Weather – and particularly extreme weather – affects everything we do. Being able to see the whole disc of Earth allows forecasters to see developing weather systems, as well as working out wind speed and direction based on cloud movements. Atlantic hurricanes appear on Meteosat images long before they interact with land, and data from space help to predict their tracks.

Before weather satellites, forecasters relied on surface observations from land, ships and buoys, along with some information about the atmosphere provided by balloon-borne radiosondes, kites and aircraft. Satellites provided a vast new array of information that, coupled with new computer models, helped to make forecasts more reliable for longer periods.

Meteosat was an important milestone in European cooperation in space. Individual countries had pioneered monitoring of the ionosphere from space and the European Space Conferences of the 1960s agreed in principle that there should be a European weather satellite, but it was not until Meteosat that the potential for meteorological satellites began to be fulfilled.

Meteosat-1 first image
Meteosat-1 first image

Meteosat was initiated as a French project, with involvement both from CNES and the French meteorological service.

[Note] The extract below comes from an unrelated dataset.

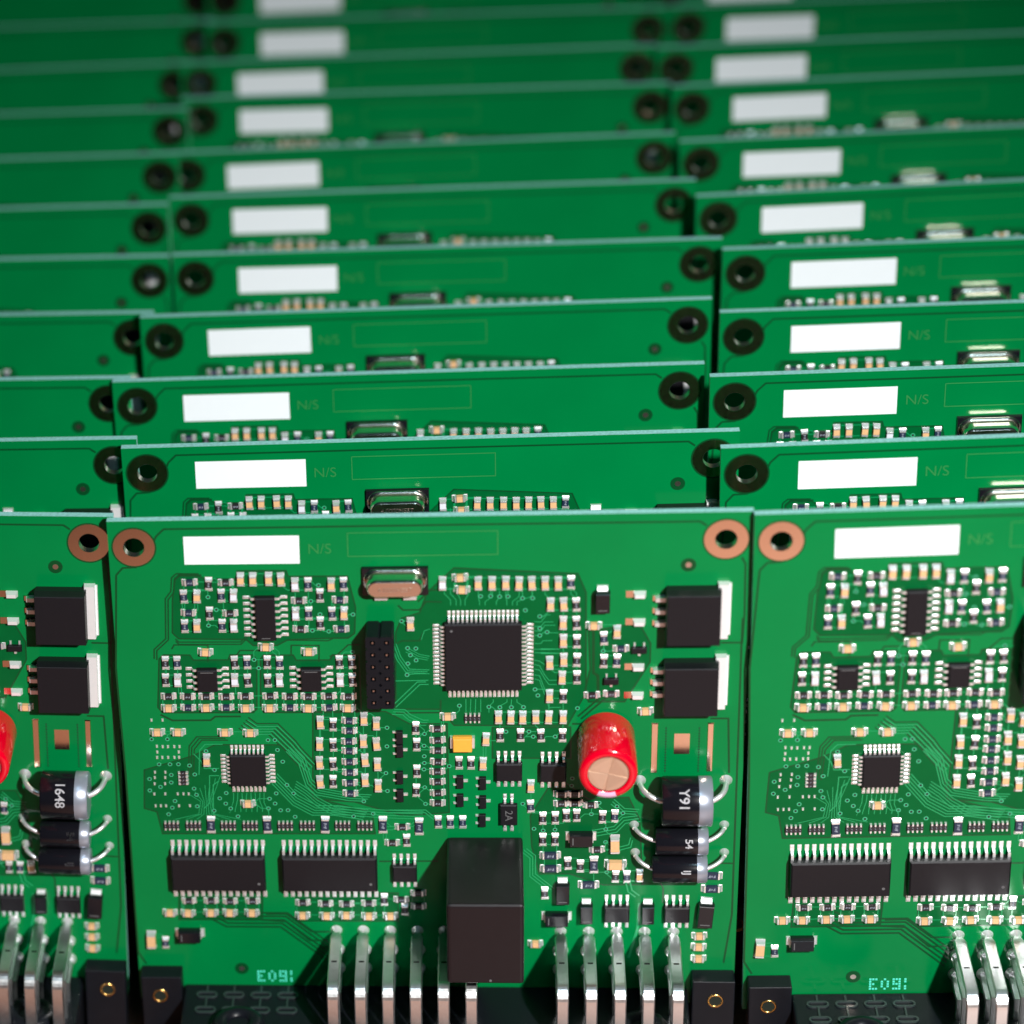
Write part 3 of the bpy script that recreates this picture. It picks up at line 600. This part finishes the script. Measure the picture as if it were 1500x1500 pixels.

At the same time, the European Space Research Organisation (ESRO, a forerunner of ESA) was considering possibilities for polar-orbiting and geostationary satellites. ESRO decided on a geostationary satellite, which would clearly be a duplication of the French effort.

Over a long period of fact-finding and negotiation, the foundations were laid for the Meteosat project to evolve from a French one to a European one. Rather than uproot the whole operation from France, it was decided to establish an ESA office in Toulouse, from where Meteosat could be developed and guided.

Meteosat-1 lifted off at 13:35 GMT on 23 November 1977 from Cape Canaveral in Florida. It reached its operational orbit on 7 December 1977, and its first image was sent back on 9 December. It was the first satellite in geostationary orbit to have a water vapour channel to track the motion of moisture in the air.

The new satellite required great improvements in ESA’s computing power – both for telemetry and for image data processing. From its position over the Greenwich meridian, Meteosat-1 could scan Earth’s full disc every 30 minutes, with the data being provided in near-real time to users.

Meteosat, the first-generation satellite
Meteosat, the first-generation satellite

Since the launch of the first Meteosat, 40 years of imagery and derived meteorological data from it and its successors have helped to significantly improve weather forecasting. There are 35 years’ worth of Meteosat imagery available online and the satellite’s record of imaging from space constitutes an important body of evidence in climate science. 

Although the early meteorological satellites were not envisaged as tools for measuring climate change, images of changes in land cover or polar ice and data on sea-surface temperature have become very useful for climate research and modelling. 

There was a gap of almost a decade between the launch of Meteosat-1 and the official founding of Eumetsat, the European organisation created to exploit satellite data for weather and climate research with the global community. Today, with clear operational responsibilities and funding, Eumetsat has become a global player in satellite meteorology. With 30 member states, Eumetsat continues to develop new satellite programmes in cooperation with ESA.

The Meteosat programme always has one satellite in the operational position at 0º longitude. Meteosat Second Generation kept the drum-shaped design of the original but is two and a half times larger and offers improved resolution, 12 spectral channels as opposed to three on the original system, and faster scanning.

Looking to the future, Meteosat Third Generation is in development, with new capabilities such as lightning detection, and will guarantee continued European monitoring of the atmosphere from space into the 2030s.